**Exercise:**
Reproduce, word for word, the span of lines starting at the line holding "Reconstruct this image" and ending at the line holding "random.seed(7)". Omit every picture.

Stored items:
** begin **

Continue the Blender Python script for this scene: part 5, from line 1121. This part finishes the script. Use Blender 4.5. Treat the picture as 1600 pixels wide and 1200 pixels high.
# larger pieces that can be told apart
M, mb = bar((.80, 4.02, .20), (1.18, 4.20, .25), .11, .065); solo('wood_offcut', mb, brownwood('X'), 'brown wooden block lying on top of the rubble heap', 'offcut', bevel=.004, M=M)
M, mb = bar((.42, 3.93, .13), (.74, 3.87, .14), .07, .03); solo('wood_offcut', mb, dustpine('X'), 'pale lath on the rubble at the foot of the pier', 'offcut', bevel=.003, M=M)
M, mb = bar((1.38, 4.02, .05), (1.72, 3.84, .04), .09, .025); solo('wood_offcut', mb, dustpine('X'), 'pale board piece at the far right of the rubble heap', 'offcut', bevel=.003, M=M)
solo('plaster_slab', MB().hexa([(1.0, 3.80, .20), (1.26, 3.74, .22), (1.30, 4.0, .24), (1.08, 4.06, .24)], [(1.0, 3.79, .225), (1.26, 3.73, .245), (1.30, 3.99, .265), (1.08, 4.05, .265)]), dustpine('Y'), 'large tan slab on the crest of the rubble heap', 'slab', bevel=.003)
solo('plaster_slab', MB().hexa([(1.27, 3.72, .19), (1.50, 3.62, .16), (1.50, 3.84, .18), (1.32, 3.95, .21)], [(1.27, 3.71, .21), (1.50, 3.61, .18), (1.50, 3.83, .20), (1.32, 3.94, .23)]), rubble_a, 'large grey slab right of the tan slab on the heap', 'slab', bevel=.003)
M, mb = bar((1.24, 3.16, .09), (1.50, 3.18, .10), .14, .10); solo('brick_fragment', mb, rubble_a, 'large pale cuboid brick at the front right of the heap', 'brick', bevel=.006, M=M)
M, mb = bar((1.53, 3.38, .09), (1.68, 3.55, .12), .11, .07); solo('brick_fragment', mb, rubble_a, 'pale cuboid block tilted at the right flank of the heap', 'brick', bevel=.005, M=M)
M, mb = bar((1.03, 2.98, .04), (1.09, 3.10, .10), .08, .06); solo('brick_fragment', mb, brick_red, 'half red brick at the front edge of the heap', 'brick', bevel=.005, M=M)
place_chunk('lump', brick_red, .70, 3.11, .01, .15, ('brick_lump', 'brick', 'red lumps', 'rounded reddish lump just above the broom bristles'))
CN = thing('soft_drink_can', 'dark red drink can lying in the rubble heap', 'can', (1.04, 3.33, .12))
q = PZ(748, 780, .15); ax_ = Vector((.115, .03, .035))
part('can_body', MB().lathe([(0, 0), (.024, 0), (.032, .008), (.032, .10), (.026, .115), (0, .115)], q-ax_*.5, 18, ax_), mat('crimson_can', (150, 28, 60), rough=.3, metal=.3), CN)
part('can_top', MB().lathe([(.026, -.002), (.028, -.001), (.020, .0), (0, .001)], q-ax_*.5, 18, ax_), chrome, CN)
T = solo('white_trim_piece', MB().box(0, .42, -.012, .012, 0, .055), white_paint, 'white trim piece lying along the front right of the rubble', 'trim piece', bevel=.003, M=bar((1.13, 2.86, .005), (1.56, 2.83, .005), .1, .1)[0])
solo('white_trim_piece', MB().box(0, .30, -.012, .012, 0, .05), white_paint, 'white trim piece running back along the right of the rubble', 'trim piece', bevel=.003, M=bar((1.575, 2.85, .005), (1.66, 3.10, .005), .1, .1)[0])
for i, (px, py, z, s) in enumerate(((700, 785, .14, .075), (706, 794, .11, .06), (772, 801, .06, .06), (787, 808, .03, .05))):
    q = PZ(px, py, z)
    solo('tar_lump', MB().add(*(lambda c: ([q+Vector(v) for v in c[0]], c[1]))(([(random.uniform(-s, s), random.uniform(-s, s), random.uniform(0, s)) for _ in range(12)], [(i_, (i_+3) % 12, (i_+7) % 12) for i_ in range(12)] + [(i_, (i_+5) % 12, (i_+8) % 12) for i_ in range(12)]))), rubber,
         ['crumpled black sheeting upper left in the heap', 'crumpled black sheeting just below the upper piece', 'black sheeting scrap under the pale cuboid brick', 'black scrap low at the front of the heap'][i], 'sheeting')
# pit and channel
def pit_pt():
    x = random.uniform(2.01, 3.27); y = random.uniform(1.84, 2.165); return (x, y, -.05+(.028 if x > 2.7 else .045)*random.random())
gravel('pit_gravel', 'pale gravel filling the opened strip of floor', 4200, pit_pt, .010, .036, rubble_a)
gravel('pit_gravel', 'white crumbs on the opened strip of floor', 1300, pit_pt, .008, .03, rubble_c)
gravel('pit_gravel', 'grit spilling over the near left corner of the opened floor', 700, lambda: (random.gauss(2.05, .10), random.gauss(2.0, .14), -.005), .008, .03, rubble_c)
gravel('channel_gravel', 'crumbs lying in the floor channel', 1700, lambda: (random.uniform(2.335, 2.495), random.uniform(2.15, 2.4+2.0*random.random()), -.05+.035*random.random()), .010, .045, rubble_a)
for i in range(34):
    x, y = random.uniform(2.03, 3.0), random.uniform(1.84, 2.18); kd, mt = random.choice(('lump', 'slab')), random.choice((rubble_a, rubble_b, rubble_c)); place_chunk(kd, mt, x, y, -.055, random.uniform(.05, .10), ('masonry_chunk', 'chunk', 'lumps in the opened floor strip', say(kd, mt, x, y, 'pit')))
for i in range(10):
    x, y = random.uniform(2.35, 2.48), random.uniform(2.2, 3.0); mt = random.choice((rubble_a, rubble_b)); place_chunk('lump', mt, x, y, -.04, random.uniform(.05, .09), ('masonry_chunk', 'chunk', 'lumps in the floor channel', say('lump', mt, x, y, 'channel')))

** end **
** begin **

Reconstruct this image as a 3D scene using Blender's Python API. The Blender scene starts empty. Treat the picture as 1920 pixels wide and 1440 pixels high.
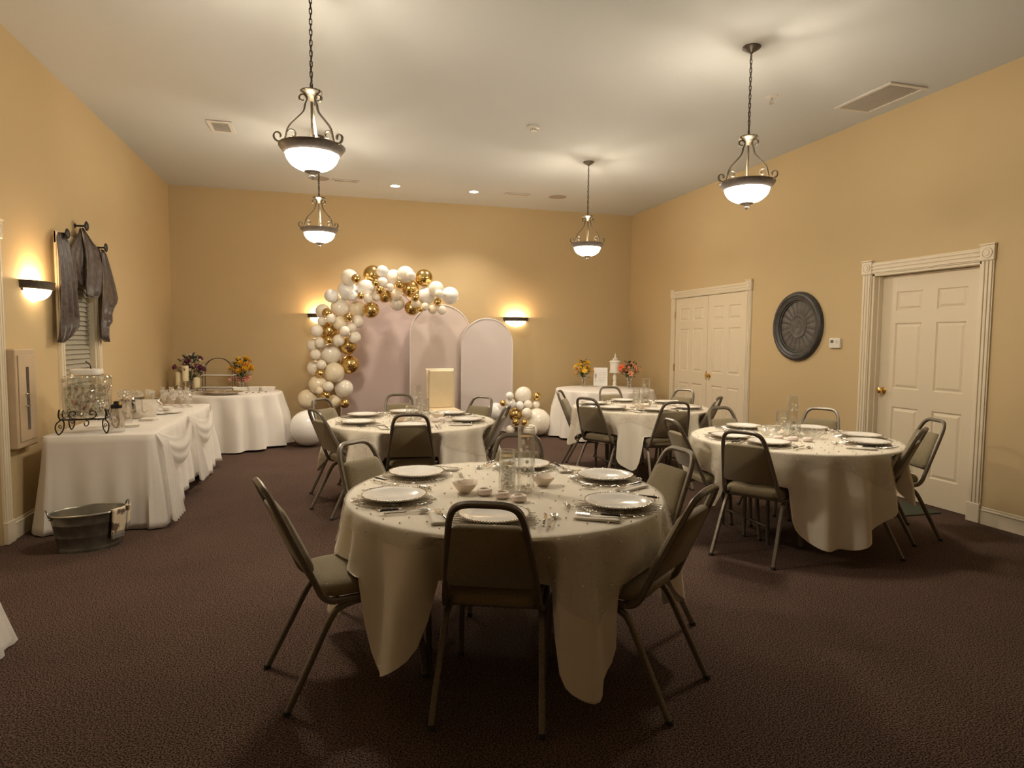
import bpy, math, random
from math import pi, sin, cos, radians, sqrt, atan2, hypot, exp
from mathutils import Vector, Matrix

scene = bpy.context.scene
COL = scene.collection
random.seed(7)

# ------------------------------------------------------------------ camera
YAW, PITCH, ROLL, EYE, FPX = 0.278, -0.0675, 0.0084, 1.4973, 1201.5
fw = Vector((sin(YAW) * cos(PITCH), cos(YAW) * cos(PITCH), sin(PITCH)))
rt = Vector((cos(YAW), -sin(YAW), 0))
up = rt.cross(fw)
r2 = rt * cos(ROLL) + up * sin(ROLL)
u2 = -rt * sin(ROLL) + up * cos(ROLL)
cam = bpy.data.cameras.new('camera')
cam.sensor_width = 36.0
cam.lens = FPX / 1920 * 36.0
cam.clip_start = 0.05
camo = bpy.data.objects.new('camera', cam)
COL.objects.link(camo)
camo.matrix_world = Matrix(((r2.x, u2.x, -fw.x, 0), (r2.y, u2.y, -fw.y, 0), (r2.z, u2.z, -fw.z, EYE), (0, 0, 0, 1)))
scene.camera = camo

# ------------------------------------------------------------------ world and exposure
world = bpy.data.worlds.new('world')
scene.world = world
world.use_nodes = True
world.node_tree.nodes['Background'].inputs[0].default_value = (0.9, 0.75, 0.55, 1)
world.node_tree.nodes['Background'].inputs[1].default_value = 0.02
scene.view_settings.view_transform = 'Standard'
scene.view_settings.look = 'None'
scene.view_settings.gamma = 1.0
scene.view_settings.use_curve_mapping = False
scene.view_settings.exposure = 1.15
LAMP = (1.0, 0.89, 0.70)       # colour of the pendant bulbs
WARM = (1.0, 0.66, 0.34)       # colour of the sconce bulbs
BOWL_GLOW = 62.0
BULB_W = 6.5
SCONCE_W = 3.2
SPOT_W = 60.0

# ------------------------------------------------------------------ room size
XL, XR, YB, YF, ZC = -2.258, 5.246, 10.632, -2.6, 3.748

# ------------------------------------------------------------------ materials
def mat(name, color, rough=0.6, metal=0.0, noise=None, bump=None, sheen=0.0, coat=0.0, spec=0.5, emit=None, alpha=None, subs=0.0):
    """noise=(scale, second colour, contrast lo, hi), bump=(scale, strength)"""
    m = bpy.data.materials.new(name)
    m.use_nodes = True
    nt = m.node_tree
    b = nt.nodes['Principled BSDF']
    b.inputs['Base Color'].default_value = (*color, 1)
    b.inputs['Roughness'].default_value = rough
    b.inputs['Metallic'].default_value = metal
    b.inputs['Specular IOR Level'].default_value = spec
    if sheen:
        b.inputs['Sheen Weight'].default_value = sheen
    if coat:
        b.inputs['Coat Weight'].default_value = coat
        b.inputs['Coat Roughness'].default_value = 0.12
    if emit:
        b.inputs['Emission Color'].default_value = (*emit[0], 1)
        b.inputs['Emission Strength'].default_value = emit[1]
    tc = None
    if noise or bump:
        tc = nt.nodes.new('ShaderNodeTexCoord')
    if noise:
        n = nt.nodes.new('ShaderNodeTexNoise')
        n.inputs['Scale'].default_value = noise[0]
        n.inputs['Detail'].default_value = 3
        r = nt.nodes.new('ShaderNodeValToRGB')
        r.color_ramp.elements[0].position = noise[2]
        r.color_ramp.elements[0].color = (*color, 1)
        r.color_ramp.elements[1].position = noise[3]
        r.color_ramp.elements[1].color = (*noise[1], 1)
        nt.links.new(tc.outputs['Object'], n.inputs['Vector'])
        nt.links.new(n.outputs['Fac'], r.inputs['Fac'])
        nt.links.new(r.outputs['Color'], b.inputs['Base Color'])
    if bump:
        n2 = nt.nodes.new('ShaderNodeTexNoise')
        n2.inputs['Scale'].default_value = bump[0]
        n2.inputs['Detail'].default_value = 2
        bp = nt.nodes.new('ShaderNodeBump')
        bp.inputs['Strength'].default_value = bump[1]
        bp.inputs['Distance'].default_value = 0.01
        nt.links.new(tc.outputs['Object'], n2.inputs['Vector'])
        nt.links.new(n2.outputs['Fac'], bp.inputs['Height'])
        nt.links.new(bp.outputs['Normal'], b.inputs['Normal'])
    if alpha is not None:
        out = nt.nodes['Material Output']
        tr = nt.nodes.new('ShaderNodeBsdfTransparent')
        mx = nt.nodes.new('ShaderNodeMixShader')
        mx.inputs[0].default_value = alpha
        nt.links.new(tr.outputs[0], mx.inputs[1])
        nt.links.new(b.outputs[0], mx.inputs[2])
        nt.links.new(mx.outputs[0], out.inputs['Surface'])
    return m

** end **

**Exercise response:**
Reconstruct this image as a 3D scene using Blender's Python API. The Blender scene starts empty. Treat the picture as 1920 pixels wide and 1440 pixels high.
import bpy, math, random
from math import pi, sin, cos, radians, sqrt, atan2, hypot, exp
from mathutils import Vector, Matrix

scene = bpy.context.scene
COL = scene.collection
random.seed(7)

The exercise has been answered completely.